COLT chief denies TDC rumours and questions the future of alternative telcos

22 Apr 2005

The boss of UK-based corporate communications provider COLT Telecom has quashed rumours that the company is in talks with TDC over a possible takeover by the Danish incumbent. Earlier this month shares in COLT rose sharply on the news that TDC was close to completing a deal for the telco, but COLT’s chief executive Jean-Yves Charlier yesterday dismissed the speculation, saying the two companies ‘have had no conversations whatsoever’.

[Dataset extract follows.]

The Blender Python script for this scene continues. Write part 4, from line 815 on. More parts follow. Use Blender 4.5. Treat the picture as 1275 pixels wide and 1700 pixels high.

Mr Charlier’s comments came as COLT reported a 5% quarterly increase for the three months ending 31 March, in line with analysts’ forecasts. EBITDA for the period was GBP37.1 million, on the back of a 1.4% increase in turnover to GBP307.1 million. However, intense competition in the corporate sector meant that earnings were down on the corresponding period of last year, leading Charlier to comment that, unless COLT and its rival alternative telcos started making money soon: ‘there was a real question whether they have any future whatsoever’. COLT, 59% owned by US investment house Fidelity, operates an integrated 20,000km pan-European network that directly connects approximately 10,000 buildings in 13 countries, including the UK, France, Germany, Spain and Ireland, with 32 metropolitan area networks augmented with a further 42 points of presence across Europe and eleven Internet Solution Centres.